* **Task**: Return, unaltered, every line from the beginning of the material below up to and including the one with "rng = np.random.default_rng(11)".

* **Stored data**:
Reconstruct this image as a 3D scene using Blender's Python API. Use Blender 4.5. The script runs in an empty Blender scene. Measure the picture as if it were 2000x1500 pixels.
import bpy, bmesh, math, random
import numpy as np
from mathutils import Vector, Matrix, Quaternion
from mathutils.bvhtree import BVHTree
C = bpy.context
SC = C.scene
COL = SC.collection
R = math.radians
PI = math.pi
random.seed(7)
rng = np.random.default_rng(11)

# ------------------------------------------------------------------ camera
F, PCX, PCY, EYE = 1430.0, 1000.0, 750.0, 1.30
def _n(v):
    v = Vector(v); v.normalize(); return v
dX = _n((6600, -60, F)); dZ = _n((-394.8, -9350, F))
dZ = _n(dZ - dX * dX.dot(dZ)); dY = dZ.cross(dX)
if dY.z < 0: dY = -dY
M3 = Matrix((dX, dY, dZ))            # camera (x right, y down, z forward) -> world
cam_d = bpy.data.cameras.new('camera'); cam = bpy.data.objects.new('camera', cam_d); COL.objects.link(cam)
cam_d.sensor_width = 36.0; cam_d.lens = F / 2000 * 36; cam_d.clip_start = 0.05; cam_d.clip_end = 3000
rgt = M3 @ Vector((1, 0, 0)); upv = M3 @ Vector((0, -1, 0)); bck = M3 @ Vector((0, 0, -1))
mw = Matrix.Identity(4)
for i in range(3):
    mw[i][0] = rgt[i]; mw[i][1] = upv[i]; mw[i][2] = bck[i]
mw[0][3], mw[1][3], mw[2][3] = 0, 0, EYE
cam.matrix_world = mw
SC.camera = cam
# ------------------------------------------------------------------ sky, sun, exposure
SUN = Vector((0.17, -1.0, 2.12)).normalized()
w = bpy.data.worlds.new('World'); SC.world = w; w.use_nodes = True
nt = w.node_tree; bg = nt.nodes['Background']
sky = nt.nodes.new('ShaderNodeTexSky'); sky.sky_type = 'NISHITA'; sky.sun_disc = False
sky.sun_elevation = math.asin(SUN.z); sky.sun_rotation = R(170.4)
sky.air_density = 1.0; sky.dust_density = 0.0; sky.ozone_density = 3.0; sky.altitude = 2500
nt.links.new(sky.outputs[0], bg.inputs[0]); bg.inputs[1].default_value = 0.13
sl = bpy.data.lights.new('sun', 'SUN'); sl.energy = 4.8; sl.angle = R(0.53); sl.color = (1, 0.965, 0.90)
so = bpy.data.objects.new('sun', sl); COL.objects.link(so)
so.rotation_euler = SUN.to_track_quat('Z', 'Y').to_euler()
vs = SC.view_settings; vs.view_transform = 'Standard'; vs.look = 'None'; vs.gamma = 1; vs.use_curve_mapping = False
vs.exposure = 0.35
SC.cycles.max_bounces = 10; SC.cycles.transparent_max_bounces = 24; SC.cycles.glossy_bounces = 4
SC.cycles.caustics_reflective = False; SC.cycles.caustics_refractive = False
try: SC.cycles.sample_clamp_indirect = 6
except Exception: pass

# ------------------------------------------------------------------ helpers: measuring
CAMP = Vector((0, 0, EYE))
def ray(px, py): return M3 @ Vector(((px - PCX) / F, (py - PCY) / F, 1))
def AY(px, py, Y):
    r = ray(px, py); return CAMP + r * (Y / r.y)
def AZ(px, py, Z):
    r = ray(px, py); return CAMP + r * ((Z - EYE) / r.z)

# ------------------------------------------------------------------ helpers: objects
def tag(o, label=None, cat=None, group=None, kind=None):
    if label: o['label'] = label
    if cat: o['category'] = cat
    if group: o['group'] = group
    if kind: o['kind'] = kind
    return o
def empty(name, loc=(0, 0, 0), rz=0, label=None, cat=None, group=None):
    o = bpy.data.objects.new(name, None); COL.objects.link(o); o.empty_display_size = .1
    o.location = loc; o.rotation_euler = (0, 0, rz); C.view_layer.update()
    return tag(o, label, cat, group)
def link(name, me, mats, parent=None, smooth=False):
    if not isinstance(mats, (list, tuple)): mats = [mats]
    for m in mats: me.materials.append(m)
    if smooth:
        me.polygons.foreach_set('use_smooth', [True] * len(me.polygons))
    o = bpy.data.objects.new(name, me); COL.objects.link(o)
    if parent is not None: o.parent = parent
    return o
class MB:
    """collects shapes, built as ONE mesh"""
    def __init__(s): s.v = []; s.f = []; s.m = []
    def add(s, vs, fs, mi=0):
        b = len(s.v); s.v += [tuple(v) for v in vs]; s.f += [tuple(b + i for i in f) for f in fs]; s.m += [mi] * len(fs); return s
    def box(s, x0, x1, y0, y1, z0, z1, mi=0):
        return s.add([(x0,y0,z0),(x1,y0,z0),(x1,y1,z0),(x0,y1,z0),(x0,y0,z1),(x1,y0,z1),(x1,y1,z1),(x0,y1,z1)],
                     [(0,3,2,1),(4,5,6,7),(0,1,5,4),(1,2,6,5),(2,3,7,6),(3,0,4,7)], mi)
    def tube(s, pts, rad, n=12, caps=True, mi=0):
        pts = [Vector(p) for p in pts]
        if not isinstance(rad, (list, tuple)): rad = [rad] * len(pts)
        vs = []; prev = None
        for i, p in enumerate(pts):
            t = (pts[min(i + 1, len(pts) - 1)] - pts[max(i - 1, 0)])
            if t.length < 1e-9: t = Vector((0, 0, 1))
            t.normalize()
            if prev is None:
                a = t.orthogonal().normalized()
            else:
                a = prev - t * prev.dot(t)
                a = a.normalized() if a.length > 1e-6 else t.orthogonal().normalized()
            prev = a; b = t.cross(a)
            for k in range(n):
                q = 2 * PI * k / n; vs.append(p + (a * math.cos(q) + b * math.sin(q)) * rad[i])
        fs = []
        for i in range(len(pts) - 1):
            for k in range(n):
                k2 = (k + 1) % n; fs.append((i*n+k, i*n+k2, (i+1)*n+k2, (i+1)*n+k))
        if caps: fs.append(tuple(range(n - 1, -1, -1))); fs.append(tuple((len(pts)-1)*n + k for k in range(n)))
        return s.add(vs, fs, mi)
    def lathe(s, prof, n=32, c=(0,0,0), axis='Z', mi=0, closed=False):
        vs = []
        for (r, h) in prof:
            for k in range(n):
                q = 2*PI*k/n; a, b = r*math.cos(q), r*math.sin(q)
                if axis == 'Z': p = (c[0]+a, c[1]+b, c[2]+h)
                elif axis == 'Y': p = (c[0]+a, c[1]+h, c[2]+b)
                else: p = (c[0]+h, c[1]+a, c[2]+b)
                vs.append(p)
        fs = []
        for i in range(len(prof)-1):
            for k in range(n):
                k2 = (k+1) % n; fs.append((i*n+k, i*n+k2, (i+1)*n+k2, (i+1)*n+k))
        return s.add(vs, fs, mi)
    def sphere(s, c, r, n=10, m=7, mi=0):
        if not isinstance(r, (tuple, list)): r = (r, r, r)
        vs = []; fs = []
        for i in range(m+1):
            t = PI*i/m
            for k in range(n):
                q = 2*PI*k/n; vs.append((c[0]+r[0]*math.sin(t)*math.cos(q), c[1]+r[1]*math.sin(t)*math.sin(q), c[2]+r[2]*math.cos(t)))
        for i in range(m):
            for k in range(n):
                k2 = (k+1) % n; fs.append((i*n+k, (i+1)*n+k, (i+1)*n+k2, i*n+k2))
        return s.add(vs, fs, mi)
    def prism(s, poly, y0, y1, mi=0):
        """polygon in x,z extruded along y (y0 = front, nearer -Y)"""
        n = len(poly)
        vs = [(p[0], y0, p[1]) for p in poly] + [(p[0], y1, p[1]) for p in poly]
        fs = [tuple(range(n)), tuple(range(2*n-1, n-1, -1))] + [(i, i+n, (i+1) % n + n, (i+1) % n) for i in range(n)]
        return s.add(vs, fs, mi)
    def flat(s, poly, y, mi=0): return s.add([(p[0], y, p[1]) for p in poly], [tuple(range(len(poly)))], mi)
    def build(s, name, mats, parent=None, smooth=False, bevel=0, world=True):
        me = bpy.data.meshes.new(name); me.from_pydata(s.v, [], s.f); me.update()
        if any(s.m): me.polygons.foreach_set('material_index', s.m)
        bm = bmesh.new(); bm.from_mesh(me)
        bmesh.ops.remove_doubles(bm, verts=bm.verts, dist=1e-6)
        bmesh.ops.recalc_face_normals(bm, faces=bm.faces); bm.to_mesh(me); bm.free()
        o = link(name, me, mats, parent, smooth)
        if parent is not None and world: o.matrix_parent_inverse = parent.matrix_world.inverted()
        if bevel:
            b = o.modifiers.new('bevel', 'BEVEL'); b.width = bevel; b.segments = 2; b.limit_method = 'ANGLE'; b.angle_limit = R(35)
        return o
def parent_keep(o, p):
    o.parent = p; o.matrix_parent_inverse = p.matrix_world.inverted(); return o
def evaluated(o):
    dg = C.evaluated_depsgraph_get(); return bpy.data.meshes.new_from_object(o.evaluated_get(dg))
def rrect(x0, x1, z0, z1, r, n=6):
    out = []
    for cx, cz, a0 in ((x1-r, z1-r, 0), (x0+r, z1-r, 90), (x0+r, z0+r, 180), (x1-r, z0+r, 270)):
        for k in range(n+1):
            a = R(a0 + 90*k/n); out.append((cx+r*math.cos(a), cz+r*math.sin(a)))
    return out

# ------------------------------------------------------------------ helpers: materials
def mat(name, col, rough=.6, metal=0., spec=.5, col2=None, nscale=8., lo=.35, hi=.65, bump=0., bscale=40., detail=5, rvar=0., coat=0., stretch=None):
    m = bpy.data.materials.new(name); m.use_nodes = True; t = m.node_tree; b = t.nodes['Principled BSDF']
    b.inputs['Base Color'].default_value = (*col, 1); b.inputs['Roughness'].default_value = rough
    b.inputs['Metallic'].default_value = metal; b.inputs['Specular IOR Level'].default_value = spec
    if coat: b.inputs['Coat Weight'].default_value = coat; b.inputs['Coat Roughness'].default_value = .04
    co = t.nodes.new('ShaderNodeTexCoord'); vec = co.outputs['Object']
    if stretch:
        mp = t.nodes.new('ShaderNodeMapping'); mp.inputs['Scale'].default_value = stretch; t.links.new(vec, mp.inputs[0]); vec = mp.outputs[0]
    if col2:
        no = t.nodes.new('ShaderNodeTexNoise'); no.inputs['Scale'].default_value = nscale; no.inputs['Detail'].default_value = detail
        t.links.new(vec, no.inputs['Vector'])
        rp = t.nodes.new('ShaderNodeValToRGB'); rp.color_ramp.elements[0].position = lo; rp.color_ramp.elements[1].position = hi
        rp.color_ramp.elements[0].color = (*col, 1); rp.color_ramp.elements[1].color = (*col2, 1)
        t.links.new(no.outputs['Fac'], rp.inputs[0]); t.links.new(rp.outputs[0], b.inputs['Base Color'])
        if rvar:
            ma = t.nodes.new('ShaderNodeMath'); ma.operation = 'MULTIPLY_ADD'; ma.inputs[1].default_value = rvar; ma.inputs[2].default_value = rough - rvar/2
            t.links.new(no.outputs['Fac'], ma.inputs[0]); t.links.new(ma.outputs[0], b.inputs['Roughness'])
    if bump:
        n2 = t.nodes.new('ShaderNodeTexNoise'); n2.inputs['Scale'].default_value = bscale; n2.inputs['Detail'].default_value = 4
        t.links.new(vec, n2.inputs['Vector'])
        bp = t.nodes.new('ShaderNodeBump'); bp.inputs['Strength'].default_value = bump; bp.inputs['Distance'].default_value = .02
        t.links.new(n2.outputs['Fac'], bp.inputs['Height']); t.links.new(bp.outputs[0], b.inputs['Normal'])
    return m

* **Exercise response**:
Reconstruct this image as a 3D scene using Blender's Python API. Use Blender 4.5. The script runs in an empty Blender scene. Measure the picture as if it were 2000x1500 pixels.
import bpy, bmesh, math, random
import numpy as np
from mathutils import Vector, Matrix, Quaternion
from mathutils.bvhtree import BVHTree
C = bpy.context
SC = C.scene
COL = SC.collection
R = math.radians
PI = math.pi
random.seed(7)
rng = np.random.default_rng(11)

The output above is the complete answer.